As someone who believes that women have a right to birth control but also believes that government should respect people’s religious beliefs, I see this controversy as both a tragedy and a farce. If there had been goodwill on both sides, litigation would not have been necessary. In fact, each side was suspicious of the other and any kind of deal became impossible. A pox on both their houses.

It all started badly when the Department of Health and Human Services published proposed regulations for implementing the contraceptive mandate. To say that they were poorly written is being polite. The HHS lawyers were experts in health care law, not issues of religious freedom. Asking government regulators to foresee the objections of Catholic nuns was like asking a divorce lawyer to defend you in a murder trial.

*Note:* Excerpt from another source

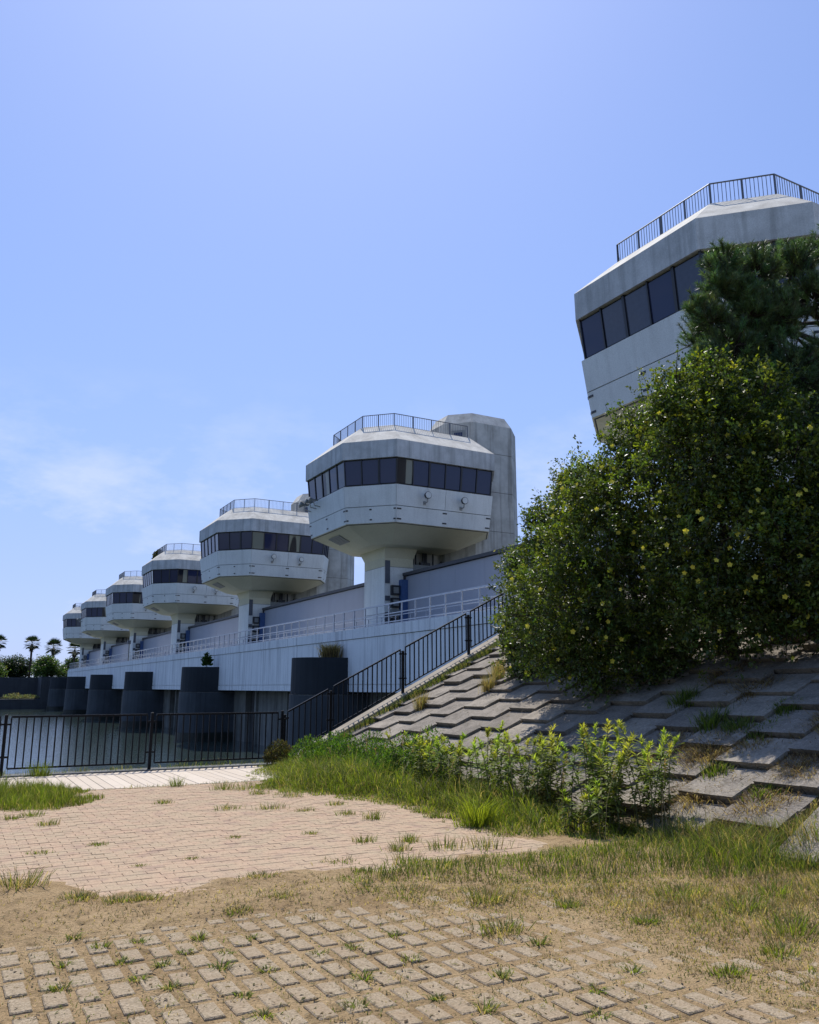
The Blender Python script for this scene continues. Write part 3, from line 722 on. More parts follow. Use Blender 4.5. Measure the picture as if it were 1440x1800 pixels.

I know this is true because I got a call from one of the HHS lawyers asking for help. If they had to call me for help, they were in big trouble. I recommended they speak to Melissa Rogers, a brilliant lawyer and good Baptist.

The original regulations left the administration open to severe criticism both from religious groups and from Republicans who hated the ACA. They saw the regulations as a planned assault on religion rather than merely a case of incompetence.

Remember, at the same time, HHS had denied the refugee agency of the U.S. Conference of Catholic Bishops a government grant for helping trafficked people because it would not refer its clients for birth control or abortion services. It looked like an organized conspiracy against religious believers.

After a few more tries, the Obama administration finally issued regulations that completely exempted churches and provided a workaround for religiously affiliated employers like the Little Sisters of the Poor. The workaround was complicated because the insurance and constitutional questions are complicated, but in effect it allowed the institutions to offer insurance without birth control but required someone else — the insurance company itself or a third-party administrator — to provide birth control to their employees without charging the institution. The administration hoped that this would resolve the conflict.

There were problems with the workaround.

First, the institutions said the notion that insurance companies would provide birth control without charging them was a fiction. The administration responded with an economic study showing that it was in the insurance company’s financial interest to provide free birth control because it was cheaper than paying for births, especially complicated births. There really was no net increased cost for providing birth control.

Second, the government required the institutions to sign and send in to the government a form stating that they did not want birth control in their insurance plan. The Little Sisters maintained that even signing the government-mandated form would be “cooperating with evil.” They described it as a “permission slip” that would allow someone else to provide contraceptives.

Most Catholic moralists, as well as most Catholics, had no problem with Catholic institutions providing birth control through their health insurance plans. After all, Catholic institutions in Europe pay employee taxes for health insurance that provide not only contraceptives but even abortions.

Only the most scrupulous conscience would have a problem with notifying the government of their opposition to birth control. But the Catholic bishops and Little Sisters were being advised by extremely conservative moralists and lawyers. In addition, some bishops and Republican Catholics saw a fight over religious freedom with the Obama administration as politically advantageous. One cardinal archbishop, Francis George of Chicago, admitted he had hated Democrats ever since Mayor Richard J. Daley fired his father from a city job.

At one point, Cardinal Timothy Dolan of New York met with President Barack Obama to try to work out their differences. After the meeting, Dolan said he was hopeful matters could be resolved, but he was forced back off by other bishops.